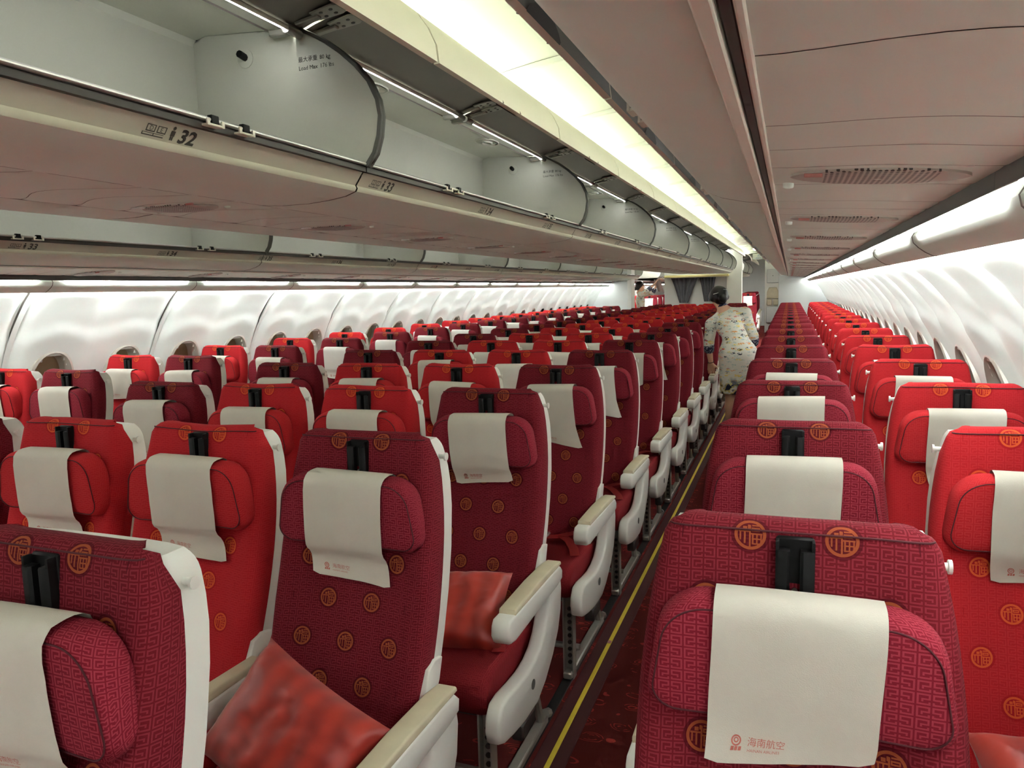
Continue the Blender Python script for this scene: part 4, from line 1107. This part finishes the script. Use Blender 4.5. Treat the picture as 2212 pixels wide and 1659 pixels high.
def sdf_mesh(prims, h, pad=.03, cut=None, k=.03):
    """prims: (a, b, ra, rb, flat_dir or None, flat_factor, blend)"""
    A = np.array([p[0] for p in prims]+[p[1] for p in prims], float); rm = max(max(p[2], p[3]) for p in prims)
    lo, hi = A.min(0)-rm-pad, A.max(0)+rm+pad
    n = np.ceil((hi-lo)/h).astype(int)+1
    X, Y, Z = [lo[i]+h*np.arange(n[i]) for i in range(3)]
    f = np.full(tuple(n), 1.0)
    for a, b, ra, rb, fd, ff, bl in prims:
        a, b = np.array(a, float), np.array(b, float); R = max(ra, rb)*(max(1, ff))+.12
        m0, m1 = np.minimum(a, b)-R, np.maximum(a, b)+R
        i0 = np.maximum(0, ((m0-lo)/h).astype(int)); i1 = np.minimum(n, ((m1-lo)/h).astype(int)+2)
        if np.any(i1 <= i0): continue
        P = np.stack(np.meshgrid(X[i0[0]:i1[0]], Y[i0[1]:i1[1]], Z[i0[2]:i1[2]], indexing='ij'), -1)
        ab = b-a; L2 = ab@ab; t = np.clip(((P-a)@ab)/L2, 0, 1) if L2 > 1e-12 else np.zeros(P.shape[:3])
        D = P-(a+t[..., None]*ab)
        if fd is not None:
            fdv = np.array(fd, float); fdv /= np.linalg.norm(fdv); c = D@fdv; D = D+(c*(1/ff-1))[..., None]*fdv
        d = np.sqrt((D*D).sum(-1))-(ra+(rb-ra)*t)
        sub = f[i0[0]:i1[0], i0[1]:i1[1], i0[2]:i1[2]]; kk = bl if bl is not None else k
        hh = np.clip(.5+.5*(sub-d)/kk, 0, 1); f[i0[0]:i1[0], i0[1]:i1[1], i0[2]:i1[2]] = sub*(1-hh)+d*hh-kk*hh*(1-hh)
    if cut is not None:
        G = np.stack(np.meshgrid(X, Y, Z, indexing='ij'), -1); f = np.maximum(f, cut(G))
    f[0] = f[-1] = 1; f[:, 0] = f[:, -1] = 1; f[:, :, 0] = f[:, :, -1] = 1
    return surface_net(f, lo, h)
def merge(parts):
    V, Q, o = [], [], 0
    for v, q in parts: V.append(v); Q.append(q+o); o += len(v)
    return np.concatenate(V), np.concatenate(Q)
def np_obj(name, VQ, mat, parent):
    me = bpy.data.meshes.new(name); me.from_pydata(VQ[0].tolist(), [], VQ[1].tolist()); me.materials.append(mat)
    me.polygons.foreach_set('use_smooth', [True]*len(me.polygons)); me.update()
    o = obj(name, me, parent); o.matrix_parent_inverse = parent.matrix_world.inverted() if False else Matrix.Translation(-parent.location); return o
def frame(fwd, up):
    f = Vector(fwd).normalized(); u = Vector(up); u = (u-f*u.dot(f)).normalized(); r = f.cross(u); return f, u, r
def head_prims(c, fwd, up, s=1.0):
    f, u, r = frame(fwd, up); c = Vector(c)
    L = lambda x, y, z: tuple(c+r*x*s+f*y*s+u*z*s)
    P = [(L(0, -.012, .022), L(0, .010, .03), .082*s, .078*s, r, .88, .03), (L(0, .025, -.02), L(0, .045, -.085), .058*s, .030*s, r, .9, .03),
         (L(0, .06, -.05), L(0, .064, -.06), .022*s, .02*s, None, 1, .02),
         (L(0, .088, .008), L(0, .104, -.026), .009*s, .012*s, None, 1, .012), (L(-.03, .078, .030), L(.03, .078, .030), .012*s, .012*s, None, 1, .015),
         (L(-.018, .086, -.056), L(.018, .086, -.056), .007*s, .007*s, None, 1, .008)]
    for e in (-1, 1): P += [(L(e*.074, -.008, .015), L(e*.078, -.014, -.025), .014*s, .010*s, r, .5, .008)]
    return P, L
def hand_prims(wr, d, palm_n, thumb_side, curl, s=1.0):
    """wrist, pointing direction, palm normal (towards what it touches), side of the thumb, finger curl in radians"""
    d = Vector(d).normalized(); n = Vector(palm_n); n = (n-d*n.dot(d)).normalized(); sd = d.cross(n)*thumb_side; w = Vector(wr)
    P = [(w, w+d*.03*s, .024*s, .026*s, n, .75, .012)]
    for k in range(4):
        o = (.030-.020*k)*s; root = w+d*(.085-.004*abs(k-1.2))*s+sd*o
        P.append((w+d*.02*s+sd*o*.6, root, .014*s, .0105*s, None, 1, .012))
        L = (.040, .046, .043, .033)[k]*s; dirv = d; p = root
        for j, (ll, rr) in enumerate(((L, .0092), (L*.62, .0082), (L*.5, .0072))):
            a = curl*(.55, 1.0, .8)[j]; dirv = (dirv*math.cos(a)+n*math.sin(a)).normalized(); q = p+dirv*ll
            P.append((p, q, rr*s, (rr-.0008)*s, None, 1, .003)); p = q
    t0 = w+d*.028*s+sd*.022*s; t1 = t0+(d*.6+sd*.75+n*.25).normalized()*.038*s; t2 = t1+(d*.9+sd*.2+n*.35).normalized()*.030*s
    P += [(t0, t1, .0135*s, .0105*s, None, 1, .010), (t1, t2, .010*s, .008*s, None, 1, .003)]
    return [(tuple(a), tuple(b), x, y, fd, ff, bl) for a, b, x, y, fd, ff, bl in P]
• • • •
Take the listing above and restate it word for word, without its pictures.

Continue the Blender Python script for this scene: part 4, from line 1107. This part finishes the script. Use Blender 4.5. Treat the picture as 2212 pixels wide and 1659 pixels high.
def sdf_mesh(prims, h, pad=.03, cut=None, k=.03):
    """prims: (a, b, ra, rb, flat_dir or None, flat_factor, blend)"""
    A = np.array([p[0] for p in prims]+[p[1] for p in prims], float); rm = max(max(p[2], p[3]) for p in prims)
    lo, hi = A.min(0)-rm-pad, A.max(0)+rm+pad
    n = np.ceil((hi-lo)/h).astype(int)+1
    X, Y, Z = [lo[i]+h*np.arange(n[i]) for i in range(3)]
    f = np.full(tuple(n), 1.0)
    for a, b, ra, rb, fd, ff, bl in prims:
        a, b = np.array(a, float), np.array(b, float); R = max(ra, rb)*(max(1, ff))+.12
        m0, m1 = np.minimum(a, b)-R, np.maximum(a, b)+R
        i0 = np.maximum(0, ((m0-lo)/h).astype(int)); i1 = np.minimum(n, ((m1-lo)/h).astype(int)+2)
        if np.any(i1 <= i0): continue
        P = np.stack(np.meshgrid(X[i0[0]:i1[0]], Y[i0[1]:i1[1]], Z[i0[2]:i1[2]], indexing='ij'), -1)
        ab = b-a; L2 = ab@ab; t = np.clip(((P-a)@ab)/L2, 0, 1) if L2 > 1e-12 else np.zeros(P.shape[:3])
        D = P-(a+t[..., None]*ab)
        if fd is not None:
            fdv = np.array(fd, float); fdv /= np.linalg.norm(fdv); c = D@fdv; D = D+(c*(1/ff-1))[..., None]*fdv
        d = np.sqrt((D*D).sum(-1))-(ra+(rb-ra)*t)
        sub = f[i0[0]:i1[0], i0[1]:i1[1], i0[2]:i1[2]]; kk = bl if bl is not None else k
        hh = np.clip(.5+.5*(sub-d)/kk, 0, 1); f[i0[0]:i1[0], i0[1]:i1[1], i0[2]:i1[2]] = sub*(1-hh)+d*hh-kk*hh*(1-hh)
    if cut is not None:
        G = np.stack(np.meshgrid(X, Y, Z, indexing='ij'), -1); f = np.maximum(f, cut(G))
    f[0] = f[-1] = 1; f[:, 0] = f[:, -1] = 1; f[:, :, 0] = f[:, :, -1] = 1
    return surface_net(f, lo, h)
def merge(parts):
    V, Q, o = [], [], 0
    for v, q in parts: V.append(v); Q.append(q+o); o += len(v)
    return np.concatenate(V), np.concatenate(Q)
def np_obj(name, VQ, mat, parent):
    me = bpy.data.meshes.new(name); me.from_pydata(VQ[0].tolist(), [], VQ[1].tolist()); me.materials.append(mat)
    me.polygons.foreach_set('use_smooth', [True]*len(me.polygons)); me.update()
    o = obj(name, me, parent); o.matrix_parent_inverse = parent.matrix_world.inverted() if False else Matrix.Translation(-parent.location); return o
def frame(fwd, up):
    f = Vector(fwd).normalized(); u = Vector(up); u = (u-f*u.dot(f)).normalized(); r = f.cross(u); return f, u, r
def head_prims(c, fwd, up, s=1.0):
    f, u, r = frame(fwd, up); c = Vector(c)
    L = lambda x, y, z: tuple(c+r*x*s+f*y*s+u*z*s)
    P = [(L(0, -.012, .022), L(0, .010, .03), .082*s, .078*s, r, .88, .03), (L(0, .025, -.02), L(0, .045, -.085), .058*s, .030*s, r, .9, .03),
         (L(0, .06, -.05), L(0, .064, -.06), .022*s, .02*s, None, 1, .02),
         (L(0, .088, .008), L(0, .104, -.026), .009*s, .012*s, None, 1, .012), (L(-.03, .078, .030), L(.03, .078, .030), .012*s, .012*s, None, 1, .015),
         (L(-.018, .086, -.056), L(.018, .086, -.056), .007*s, .007*s, None, 1, .008)]
    for e in (-1, 1): P += [(L(e*.074, -.008, .015), L(e*.078, -.014, -.025), .014*s, .010*s, r, .5, .008)]
    return P, L
def hand_prims(wr, d, palm_n, thumb_side, curl, s=1.0):
    """wrist, pointing direction, palm normal (towards what it touches), side of the thumb, finger curl in radians"""
    d = Vector(d).normalized(); n = Vector(palm_n); n = (n-d*n.dot(d)).normalized(); sd = d.cross(n)*thumb_side; w = Vector(wr)
    P = [(w, w+d*.03*s, .024*s, .026*s, n, .75, .012)]
    for k in range(4):
        o = (.030-.020*k)*s; root = w+d*(.085-.004*abs(k-1.2))*s+sd*o
        P.append((w+d*.02*s+sd*o*.6, root, .014*s, .0105*s, None, 1, .012))
        L = (.040, .046, .043, .033)[k]*s; dirv = d; p = root
        for j, (ll, rr) in enumerate(((L, .0092), (L*.62, .0082), (L*.5, .0072))):
            a = curl*(.55, 1.0, .8)[j]; dirv = (dirv*math.cos(a)+n*math.sin(a)).normalized(); q = p+dirv*ll
            P.append((p, q, rr*s, (rr-.0008)*s, None, 1, .003)); p = q
    t0 = w+d*.028*s+sd*.022*s; t1 = t0+(d*.6+sd*.75+n*.25).normalized()*.038*s; t2 = t1+(d*.9+sd*.2+n*.35).normalized()*.030*s
    P += [(t0, t1, .0135*s, .0105*s, None, 1, .010), (t1, t2, .010*s, .008*s, None, 1, .003)]
    return [(tuple(a), tuple(b), x, y, fd, ff, bl) for a, b, x, y, fd, ff, bl in P]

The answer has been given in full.